Saturday, May 30, 2009

The MPhil safety net

If you don’t yet have a contribution to knowledge that can be communicated in a PhD thesis, don’t despair. This might be because you are at an early stage in your research, still looking at the literature to find a suitable gap, or because your investigation hasn’t yet led to any conclusions. The latter case is easier since by this stage you should be fairly sure that the investigation will lead to conclusions that ought to be of interest. You supervisors will advise you what sort of conclusions will interest your academic audience: it is important to be guided by their advice.
But it does sometimes happen that a line of research leads nowhere, or simply rediscovers something that is already in the literature. This is not a source of any shame: discuss the problem openly with your supervisors. Maybe they can advise on an interesting change of direction, or an improvement to the investigative machinery you are using.
If not, then the options are to start again with a new problem, or to write up the research as an MPhil instead of PhD. MPhil is a perfectly respectable degree, and especially if your work has led to a useful overview of the literature, digest of existing theory, and description of the primary work that you have carried out, then simply submit it for MPhil.
How does the MPhil thesis differ from PhD? They both have an abstract, introduction, literature review, primary research, conclusions and suggestions for further work. The formal difference is in the primary research section. They both will give an account of the initial investigations into the research question posed in the Introduction.
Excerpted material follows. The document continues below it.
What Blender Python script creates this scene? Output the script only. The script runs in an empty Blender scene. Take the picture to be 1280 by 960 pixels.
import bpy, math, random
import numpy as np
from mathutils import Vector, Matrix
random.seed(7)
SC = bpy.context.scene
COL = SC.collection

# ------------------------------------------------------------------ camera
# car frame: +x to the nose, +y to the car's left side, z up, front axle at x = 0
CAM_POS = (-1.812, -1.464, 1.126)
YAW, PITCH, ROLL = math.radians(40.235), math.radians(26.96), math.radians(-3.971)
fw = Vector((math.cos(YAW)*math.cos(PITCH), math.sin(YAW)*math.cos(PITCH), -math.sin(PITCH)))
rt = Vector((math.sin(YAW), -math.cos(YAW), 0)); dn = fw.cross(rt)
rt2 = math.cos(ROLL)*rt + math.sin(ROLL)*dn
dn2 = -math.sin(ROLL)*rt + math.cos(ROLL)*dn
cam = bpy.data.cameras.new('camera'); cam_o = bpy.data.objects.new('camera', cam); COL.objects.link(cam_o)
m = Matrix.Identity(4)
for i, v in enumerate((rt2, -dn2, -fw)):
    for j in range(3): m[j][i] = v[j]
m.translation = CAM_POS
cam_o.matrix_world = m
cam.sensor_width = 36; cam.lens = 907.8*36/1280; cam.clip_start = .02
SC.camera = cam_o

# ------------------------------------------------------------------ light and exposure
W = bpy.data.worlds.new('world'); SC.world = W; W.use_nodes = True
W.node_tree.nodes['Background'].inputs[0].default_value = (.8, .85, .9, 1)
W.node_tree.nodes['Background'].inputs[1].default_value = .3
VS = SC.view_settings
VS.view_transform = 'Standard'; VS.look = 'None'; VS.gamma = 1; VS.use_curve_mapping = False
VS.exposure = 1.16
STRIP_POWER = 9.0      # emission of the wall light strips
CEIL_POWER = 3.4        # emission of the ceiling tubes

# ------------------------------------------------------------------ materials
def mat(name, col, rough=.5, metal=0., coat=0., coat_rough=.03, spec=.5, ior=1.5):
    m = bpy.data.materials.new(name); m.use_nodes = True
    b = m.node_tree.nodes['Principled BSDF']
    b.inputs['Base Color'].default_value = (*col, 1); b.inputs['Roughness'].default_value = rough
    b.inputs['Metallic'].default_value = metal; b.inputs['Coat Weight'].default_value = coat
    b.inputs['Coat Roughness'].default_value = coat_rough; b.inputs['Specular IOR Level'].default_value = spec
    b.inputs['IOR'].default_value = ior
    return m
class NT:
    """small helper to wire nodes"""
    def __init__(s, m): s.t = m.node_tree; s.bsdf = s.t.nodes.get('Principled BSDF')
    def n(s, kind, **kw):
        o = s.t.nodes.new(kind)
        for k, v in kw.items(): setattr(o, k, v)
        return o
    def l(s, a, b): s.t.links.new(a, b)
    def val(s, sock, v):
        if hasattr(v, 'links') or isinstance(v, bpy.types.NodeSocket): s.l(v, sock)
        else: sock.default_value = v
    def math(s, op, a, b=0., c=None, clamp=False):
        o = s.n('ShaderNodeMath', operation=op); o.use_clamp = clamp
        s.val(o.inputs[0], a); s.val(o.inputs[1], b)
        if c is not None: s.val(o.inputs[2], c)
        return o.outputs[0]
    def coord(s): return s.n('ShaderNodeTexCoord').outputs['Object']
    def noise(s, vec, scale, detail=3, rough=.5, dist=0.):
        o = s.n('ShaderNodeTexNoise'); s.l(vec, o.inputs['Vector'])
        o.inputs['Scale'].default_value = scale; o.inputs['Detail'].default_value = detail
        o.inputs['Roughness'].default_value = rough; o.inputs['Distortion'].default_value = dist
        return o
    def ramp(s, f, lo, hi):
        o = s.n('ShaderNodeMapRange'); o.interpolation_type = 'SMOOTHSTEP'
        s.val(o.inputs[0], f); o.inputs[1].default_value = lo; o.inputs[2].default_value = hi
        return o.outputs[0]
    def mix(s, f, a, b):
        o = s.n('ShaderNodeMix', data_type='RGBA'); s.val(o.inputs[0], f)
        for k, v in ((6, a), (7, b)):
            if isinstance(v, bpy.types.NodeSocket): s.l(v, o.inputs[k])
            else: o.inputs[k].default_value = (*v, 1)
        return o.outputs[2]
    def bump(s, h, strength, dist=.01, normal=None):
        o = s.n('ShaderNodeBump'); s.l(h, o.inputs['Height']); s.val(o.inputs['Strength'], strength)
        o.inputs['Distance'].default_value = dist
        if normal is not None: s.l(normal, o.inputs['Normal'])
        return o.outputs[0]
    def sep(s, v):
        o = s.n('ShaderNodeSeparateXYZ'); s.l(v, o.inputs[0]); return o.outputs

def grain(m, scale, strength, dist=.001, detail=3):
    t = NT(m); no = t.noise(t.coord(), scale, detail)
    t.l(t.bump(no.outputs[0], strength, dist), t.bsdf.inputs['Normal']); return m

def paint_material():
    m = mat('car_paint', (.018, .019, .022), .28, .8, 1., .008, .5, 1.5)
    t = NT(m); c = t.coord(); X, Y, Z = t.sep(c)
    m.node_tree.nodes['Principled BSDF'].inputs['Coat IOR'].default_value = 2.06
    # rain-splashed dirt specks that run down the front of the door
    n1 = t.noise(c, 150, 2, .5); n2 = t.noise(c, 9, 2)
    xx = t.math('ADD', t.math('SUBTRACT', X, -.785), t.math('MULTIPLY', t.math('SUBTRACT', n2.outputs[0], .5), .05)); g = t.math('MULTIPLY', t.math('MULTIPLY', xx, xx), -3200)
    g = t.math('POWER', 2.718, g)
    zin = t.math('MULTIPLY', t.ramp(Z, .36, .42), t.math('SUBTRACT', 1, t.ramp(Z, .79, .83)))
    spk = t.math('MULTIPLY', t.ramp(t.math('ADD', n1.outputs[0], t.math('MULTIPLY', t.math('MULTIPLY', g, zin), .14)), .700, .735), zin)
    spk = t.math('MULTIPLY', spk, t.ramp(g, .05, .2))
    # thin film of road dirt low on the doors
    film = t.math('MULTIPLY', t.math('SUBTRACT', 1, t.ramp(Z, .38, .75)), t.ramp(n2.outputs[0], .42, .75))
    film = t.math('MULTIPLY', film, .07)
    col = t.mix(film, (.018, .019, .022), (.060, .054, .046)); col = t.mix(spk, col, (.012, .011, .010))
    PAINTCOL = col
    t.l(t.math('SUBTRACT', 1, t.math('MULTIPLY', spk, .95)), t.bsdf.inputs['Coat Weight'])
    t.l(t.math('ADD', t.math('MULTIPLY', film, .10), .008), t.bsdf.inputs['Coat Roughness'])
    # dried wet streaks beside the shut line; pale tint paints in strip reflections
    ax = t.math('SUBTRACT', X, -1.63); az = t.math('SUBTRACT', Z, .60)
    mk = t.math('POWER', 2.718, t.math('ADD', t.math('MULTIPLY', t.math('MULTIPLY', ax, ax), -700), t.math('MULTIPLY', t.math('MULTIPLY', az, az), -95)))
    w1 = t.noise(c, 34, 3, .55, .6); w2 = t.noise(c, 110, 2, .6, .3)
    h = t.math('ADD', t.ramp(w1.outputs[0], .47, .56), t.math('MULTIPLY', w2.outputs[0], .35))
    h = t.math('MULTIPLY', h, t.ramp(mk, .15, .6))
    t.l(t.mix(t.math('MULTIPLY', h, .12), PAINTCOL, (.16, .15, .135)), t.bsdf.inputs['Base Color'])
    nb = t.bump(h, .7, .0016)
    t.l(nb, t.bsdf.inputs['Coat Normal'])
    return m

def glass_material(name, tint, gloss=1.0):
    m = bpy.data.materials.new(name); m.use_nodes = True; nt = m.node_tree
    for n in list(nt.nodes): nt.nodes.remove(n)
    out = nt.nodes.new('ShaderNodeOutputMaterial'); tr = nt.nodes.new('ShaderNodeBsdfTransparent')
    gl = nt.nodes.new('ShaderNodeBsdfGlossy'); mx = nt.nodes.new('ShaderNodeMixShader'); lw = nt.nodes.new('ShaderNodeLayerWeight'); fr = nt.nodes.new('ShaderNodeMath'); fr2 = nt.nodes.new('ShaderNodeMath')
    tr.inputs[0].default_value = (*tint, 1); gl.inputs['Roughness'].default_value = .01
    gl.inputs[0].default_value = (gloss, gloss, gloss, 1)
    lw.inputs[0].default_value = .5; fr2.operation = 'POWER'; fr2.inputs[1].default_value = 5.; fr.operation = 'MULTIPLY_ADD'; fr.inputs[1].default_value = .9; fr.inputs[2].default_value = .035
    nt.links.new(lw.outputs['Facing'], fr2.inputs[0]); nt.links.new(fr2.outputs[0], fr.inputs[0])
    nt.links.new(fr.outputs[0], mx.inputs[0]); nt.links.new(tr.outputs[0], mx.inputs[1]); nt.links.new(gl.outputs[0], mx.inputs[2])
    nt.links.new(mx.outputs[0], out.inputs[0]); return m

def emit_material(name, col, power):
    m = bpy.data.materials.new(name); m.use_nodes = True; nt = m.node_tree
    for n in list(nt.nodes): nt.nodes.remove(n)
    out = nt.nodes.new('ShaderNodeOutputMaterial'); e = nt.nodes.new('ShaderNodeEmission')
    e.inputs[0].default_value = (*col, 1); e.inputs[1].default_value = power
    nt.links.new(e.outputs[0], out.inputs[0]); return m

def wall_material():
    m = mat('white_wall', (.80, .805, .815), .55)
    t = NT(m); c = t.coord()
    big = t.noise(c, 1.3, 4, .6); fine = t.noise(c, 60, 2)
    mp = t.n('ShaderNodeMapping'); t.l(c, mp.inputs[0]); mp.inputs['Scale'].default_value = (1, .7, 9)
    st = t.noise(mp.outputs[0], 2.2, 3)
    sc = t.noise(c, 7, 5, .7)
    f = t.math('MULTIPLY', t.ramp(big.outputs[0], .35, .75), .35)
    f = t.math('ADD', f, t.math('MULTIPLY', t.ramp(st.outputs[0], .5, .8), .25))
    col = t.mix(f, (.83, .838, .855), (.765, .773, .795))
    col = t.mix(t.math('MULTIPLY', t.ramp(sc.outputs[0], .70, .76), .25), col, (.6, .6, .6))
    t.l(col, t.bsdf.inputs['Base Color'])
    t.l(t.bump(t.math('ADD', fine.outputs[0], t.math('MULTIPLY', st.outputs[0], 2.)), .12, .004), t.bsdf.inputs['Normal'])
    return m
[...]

But the PhD thesis will then discuss the process of refinement identifying the contribution to knowledge, and the more detailed investigation that establishes this securely.
If your career is already beyond the PhD stage, and your research is for establishing a track record in an area that is new to you, it is unlikely that anything useful will be gained by attempting to publish results that don’t make a contribution to knowledge. Use the work in your lectures by all means, but don’t waste the time of reviewers and editors.